I've been trying to figure out how to increase my Google page ranking. I believe I have more explanatory articles on Internal Martial Arts then any other site. (Some people may dispute my authority on the subject or the quality of my writing, but the content is there.) I've written a lot on Chinese Martial Arts, certainly Chinese Martial Arts History, and I know I'm the top site for the connection between Daoism and Martial Arts.

Yahoo and MSN put me near the top but nobody uses them. The newest search engines like Bing and Spezify aren't any better than Google.

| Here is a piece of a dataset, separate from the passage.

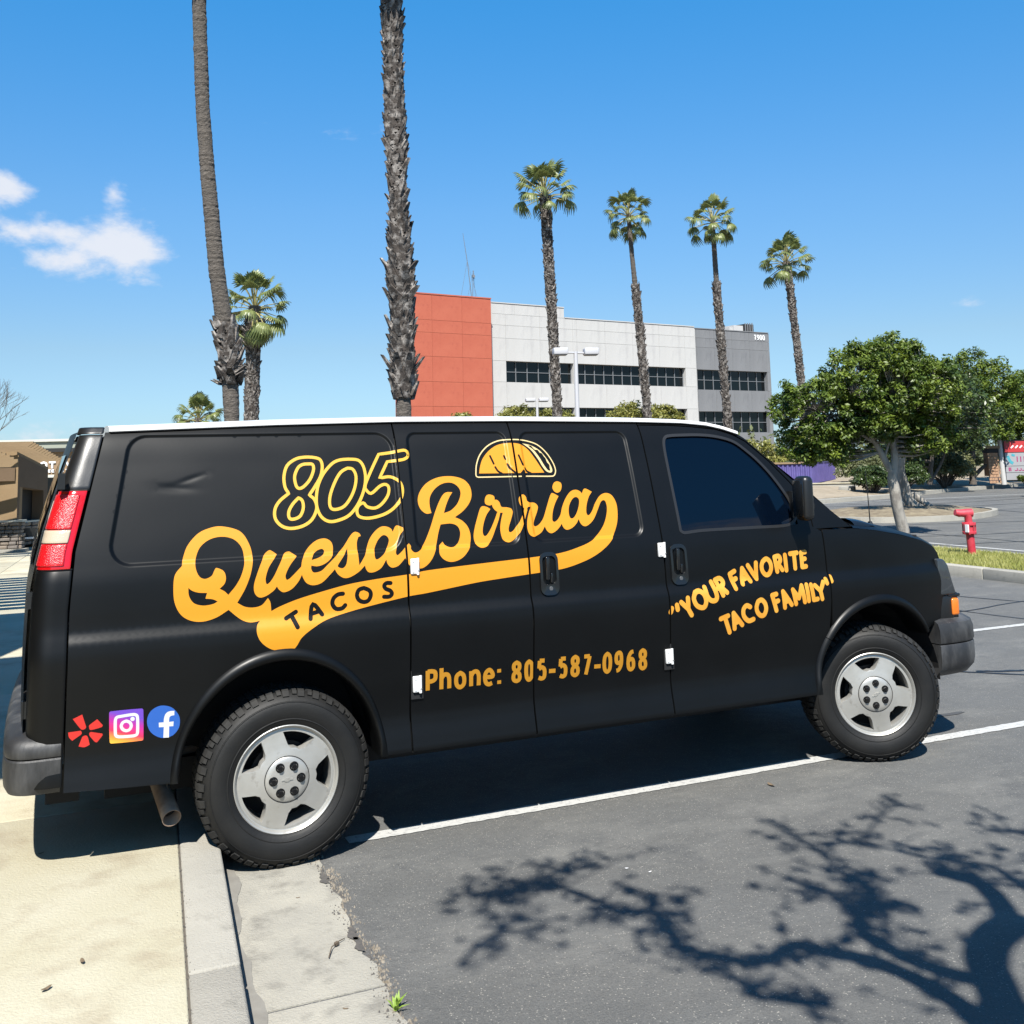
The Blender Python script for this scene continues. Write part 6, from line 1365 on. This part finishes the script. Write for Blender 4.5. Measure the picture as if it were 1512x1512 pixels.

So I watched a video recently on my Wordpress Dashboard RSS. It was a guy from Google talking about how to increase your page rank using Wordpress, which I use. Please, if you have a blog or a website that relates to this blog, link to me, I will return the favor. I think a lack of high use links is a big factor in my low page ranking but there is a bigger one and it's Google's fault, not ours.
Still it's my problem.

When I first started writing this blog I played around with different spellings and transliteration of words. But I quickly made the decision to use Pinyin almost exclusively. Why? Because nearly all scholarly works use it. Mainland Chinese use it. And because the Library of Congress uses it. I just figured the search engines would eventually figure out what Librarians figured out how to do with a CARD CATALOG centuries ago. Also, Pinyin is more common among people who have had at least an introductory course in Chinese language.

Here are the Pinyin transliterations for the terms I regularly use on my blog:
Jing, Qi, Gongfu, Baguazhang, Taijiquan, Daoism, Xingyiquan, Qigong, Tuishou, Jindan, Zuowang, Daodejing, Zhuangzi, Laozi, Yijing, Zhengyi, Liuhe, Beijing

Here are the Wade-Giles transliterations:
Ching, Chi, Kung Fu, Pa Kua Ch'ang, T'ai Chi Ch'uan, Taoism, H'sing-i, Chi Kung, Twai Shou, Chin Tan, T'so Wang, Tao Te Ching, Chuang Tsu`, Lao Tsu`, I-Ching, Cheng-i, Luo He?, Pei King

I guess the Pinyin just looks better to me.
Those two word lists mean exactly the same thing and should turn up exactly the same search results. But they don't.

So many other people have hated the Wade-Giles system that they have just made up some word poop:
Lao-tse, Ba Qua Chang, Tai Chi, Chi Gung.

I honestly don't give a lizards tit about transliteration, "Tai Chi" is fine with me.  But it is annoying to have to use different transliterations systems for each word in a single essay, it is even more annoying to have to do what that stupid Google video suggested:
I love Tai Chi. I practice this internal art form everyday. Taijiquan is a good way to stay healthy. When you are old and talk like a frog, you can still practice T'ai Chi, because Tai Qi is so good for you. Tai Chi Chuan is also a martial art that is good for self-defense. T'ai Chi Ch'uan contains many secret powerful fighting techniques!

Or I can do this:
I love Taijiquan (also called T'ai Chi Ch'uan, Tai Chi, T'ai Qi, Tai Chi Chuan, Taichi-quan).

Alternately I can go back over all 530 posts of my blog and add tons of keywords and tags.

And just to add to the silliness, my Wordpress editor is still telling me Daoism is not a word!

If I was a programmer maybe I could write the code to fix this myself.

Full Disclosure: I own a hunk of Google stock, I would be really happy if they took their head out of their arse (ass, azz, but, butt, buttocks, booty, bootie, bum, backside, bottom, behind).

UPDATE:  I have now added an explanation of the problem to my sidebar.  Google, if you are reading this, please consider having me teach Tai Chi at your home office.  Thanks.